— Begin Given information —

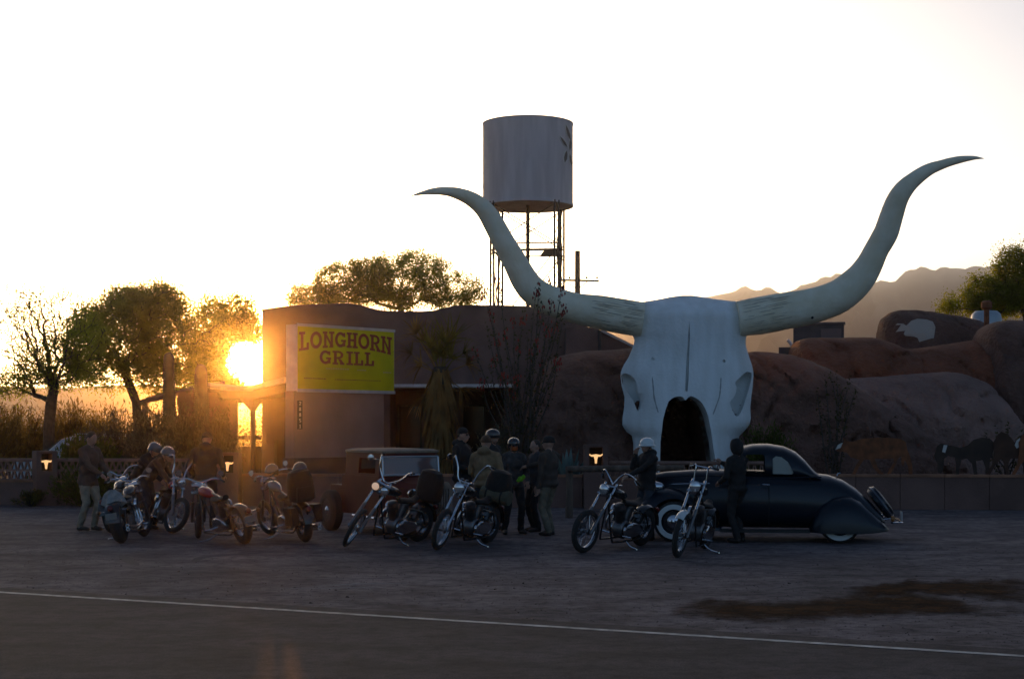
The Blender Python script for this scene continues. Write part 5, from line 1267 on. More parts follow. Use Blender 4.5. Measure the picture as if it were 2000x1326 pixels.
def sidecut(pl): return MB().prism([Vector((x, .4, z)) for x, z in pl], (0, -2.4, 0)).mesh('c')
wsc = MB().prism([Vector((1.5, CW - .42, 1.24)), Vector((1.5, CW + .42, 1.24)), Vector((1.5, CW + .38, 1.52)), Vector((1.5, CW - .38, 1.52))], (.8, 0, 0)).mesh('c')
bwc = MB().prism([Vector((.2, CW - .3, 1.30)), Vector((.2, CW + .3, 1.30)), Vector((.2, CW + .25, 1.46)), Vector((.2, CW - .25, 1.46))], (.7, 0, 0)).mesh('c')
gm = boolean(gm, [gi, sidecut(w1_), sidecut(w2_), wsc, bwc])
cab = obj('cabin', gm, P_NAVY, root, ang=50)
M_QG = mat('quarter_glass', (.30, .33, .31), .15, spec=.8)
for s, nm in ((1, 0), (-1, 1)):
    MB().prism([Vector((x, CW + s * .585, z)) for x, z in w2_], (0, -.006 * s, 0)).build('quarter_window', M_GLASS if s < 0 else M_QG, cab, smooth=False)
MB().prism([Vector((1.83, CW - .41, 1.235)), Vector((1.83, CW + .41, 1.235)), Vector((1.74, CW + .37, 1.52)), Vector((1.74, CW - .37, 1.52))], (-.006, 0, 0)).build('windscreen', M_GLASS, cab, smooth=False)
def blob(xs, y_in, s, nm, m, cut=None):
    rr = []
    for x, zt_, yo, zb in xs:
        ring = [Vector((x, CW + s * y_in, zb))]
        for k in range(11):
            q = math.pi / 2 * k / 10; ring.append(Vector((x, CW + s * (y_in + (yo - y_in) * math.sin(q) ** .75), zb + (zt_ - zb) * math.cos(q) ** .75)))
        rr.append(ring)
    me = MB().rings(rr).mesh(nm)
    if cut: me = boolean(me, [cut])
    return obj(nm, me, m, root, ang=50)
rfx = [(.50, .26, .70, .18), (.42, .52, .78, .18), (.30, .68, .84, .17), (.12, .78, .87, .17), (-.05, .81, .88, .17), (-.20, .79, .88, .17), (-.36, .70, .86, .17), (-.55, .53, .80, .18), (-.72, .36, .72, .20), (-.82, .26, .62, .21)]
ffx = [(3.48, .50, .66, .36), (3.42, .64, .74, .34), (3.28, .80, .82, .32), (3.10, .89, .86, .30), (2.90, .92, .88, .28), (2.70, .88, .88, .26), (2.50, .76, .87, .24), (2.30, .58, .85, .22), (2.12, .42, .82, .20), (1.98, .27, .80, .19)]
for s in (1, -1):
    blob(rfx, .45, s, 'rear_fender', P_NAVY)
    cy = MB().lathe([(.41, -1), (.41, 1)], (2.79, CW + s * .8, .33), (0, 1, 0), 32).mesh('c')
    blob(ffx, .38, s, 'front_fender', P_NAVY, cy)
    MB().box((1.25, CW + s * .74, .20), (1.5, .20, .05)).build('running_board', M_MBLACK, root, smooth=False)
    MB().lathe([(.02, -.16), (.07, -.12), (.1, 0), (.098, .03), (.01, .05)], (3.12, CW + s * .50, .93), (1, 0, 0), 16).build('headlight', M_CHROME, root)
def carwheel(x, s, r=.345, w=.17, disc=.12, nm='wheel', mface=None):
    c = Vector((x, CW + s * (.66 if x < 1 else .72), r)); A_ = Vector((0, s, 0))
    t = MB().lathe([(r * .62, -w / 2), (r * .88, -w / 2), (r, -w * .3), (r, w * .3), (r * .90, w / 2), (r * .62, w / 2 - .004)], c, A_, 40, closed=True).build(nm, M_RUBBER, root)
    MB().lathe([(r * .62, w / 2 + .001), (r * .72, w / 2 + .006), (r * .86, w / 2 + .005), (r * .87, w / 2 - .02), (r * .62, w / 2 - .02)], c, A_, 40, closed=True).build('whitewall', M_WW, t)
    MB().lathe([(r * .62, w / 2 - .03), (r * .56, w / 2 - .01), (r * .45, w / 2 - .05), (.02, w / 2 - .05)], c, A_, 32).build('rim', P_NAVY, t)
    MB().lathe([(.12, w / 2 - .05), (.115, w / 2 - .01), (.07, w / 2 + .02), (.01, w / 2 + .03)], c, A_, 24).build('hubcap', M_CHROME, t)
for x in (0, 2.79):
    for s in (1, -1): carwheel(x, s)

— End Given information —

◆ **Exercise details**:
Quote the preceding listing precisely and completely, omitting its images.

◆ **Written solution**:
The Blender Python script for this scene continues. Write part 5, from line 1267 on. More parts follow. Use Blender 4.5. Measure the picture as if it were 2000x1326 pixels.
def sidecut(pl): return MB().prism([Vector((x, .4, z)) for x, z in pl], (0, -2.4, 0)).mesh('c')
wsc = MB().prism([Vector((1.5, CW - .42, 1.24)), Vector((1.5, CW + .42, 1.24)), Vector((1.5, CW + .38, 1.52)), Vector((1.5, CW - .38, 1.52))], (.8, 0, 0)).mesh('c')
bwc = MB().prism([Vector((.2, CW - .3, 1.30)), Vector((.2, CW + .3, 1.30)), Vector((.2, CW + .25, 1.46)), Vector((.2, CW - .25, 1.46))], (.7, 0, 0)).mesh('c')
gm = boolean(gm, [gi, sidecut(w1_), sidecut(w2_), wsc, bwc])
cab = obj('cabin', gm, P_NAVY, root, ang=50)
M_QG = mat('quarter_glass', (.30, .33, .31), .15, spec=.8)
for s, nm in ((1, 0), (-1, 1)):
    MB().prism([Vector((x, CW + s * .585, z)) for x, z in w2_], (0, -.006 * s, 0)).build('quarter_window', M_GLASS if s < 0 else M_QG, cab, smooth=False)
MB().prism([Vector((1.83, CW - .41, 1.235)), Vector((1.83, CW + .41, 1.235)), Vector((1.74, CW + .37, 1.52)), Vector((1.74, CW - .37, 1.52))], (-.006, 0, 0)).build('windscreen', M_GLASS, cab, smooth=False)
def blob(xs, y_in, s, nm, m, cut=None):
    rr = []
    for x, zt_, yo, zb in xs:
        ring = [Vector((x, CW + s * y_in, zb))]
        for k in range(11):
            q = math.pi / 2 * k / 10; ring.append(Vector((x, CW + s * (y_in + (yo - y_in) * math.sin(q) ** .75), zb + (zt_ - zb) * math.cos(q) ** .75)))
        rr.append(ring)
    me = MB().rings(rr).mesh(nm)
    if cut: me = boolean(me, [cut])
    return obj(nm, me, m, root, ang=50)
rfx = [(.50, .26, .70, .18), (.42, .52, .78, .18), (.30, .68, .84, .17), (.12, .78, .87, .17), (-.05, .81, .88, .17), (-.20, .79, .88, .17), (-.36, .70, .86, .17), (-.55, .53, .80, .18), (-.72, .36, .72, .20), (-.82, .26, .62, .21)]
ffx = [(3.48, .50, .66, .36), (3.42, .64, .74, .34), (3.28, .80, .82, .32), (3.10, .89, .86, .30), (2.90, .92, .88, .28), (2.70, .88, .88, .26), (2.50, .76, .87, .24), (2.30, .58, .85, .22), (2.12, .42, .82, .20), (1.98, .27, .80, .19)]
for s in (1, -1):
    blob(rfx, .45, s, 'rear_fender', P_NAVY)
    cy = MB().lathe([(.41, -1), (.41, 1)], (2.79, CW + s * .8, .33), (0, 1, 0), 32).mesh('c')
    blob(ffx, .38, s, 'front_fender', P_NAVY, cy)
    MB().box((1.25, CW + s * .74, .20), (1.5, .20, .05)).build('running_board', M_MBLACK, root, smooth=False)
    MB().lathe([(.02, -.16), (.07, -.12), (.1, 0), (.098, .03), (.01, .05)], (3.12, CW + s * .50, .93), (1, 0, 0), 16).build('headlight', M_CHROME, root)
def carwheel(x, s, r=.345, w=.17, disc=.12, nm='wheel', mface=None):
    c = Vector((x, CW + s * (.66 if x < 1 else .72), r)); A_ = Vector((0, s, 0))
    t = MB().lathe([(r * .62, -w / 2), (r * .88, -w / 2), (r, -w * .3), (r, w * .3), (r * .90, w / 2), (r * .62, w / 2 - .004)], c, A_, 40, closed=True).build(nm, M_RUBBER, root)
    MB().lathe([(r * .62, w / 2 + .001), (r * .72, w / 2 + .006), (r * .86, w / 2 + .005), (r * .87, w / 2 - .02), (r * .62, w / 2 - .02)], c, A_, 40, closed=True).build('whitewall', M_WW, t)
    MB().lathe([(r * .62, w / 2 - .03), (r * .56, w / 2 - .01), (r * .45, w / 2 - .05), (.02, w / 2 - .05)], c, A_, 32).build('rim', P_NAVY, t)
    MB().lathe([(.12, w / 2 - .05), (.115, w / 2 - .01), (.07, w / 2 + .02), (.01, w / 2 + .03)], c, A_, 24).build('hubcap', M_CHROME, t)
for x in (0, 2.79):
    for s in (1, -1): carwheel(x, s)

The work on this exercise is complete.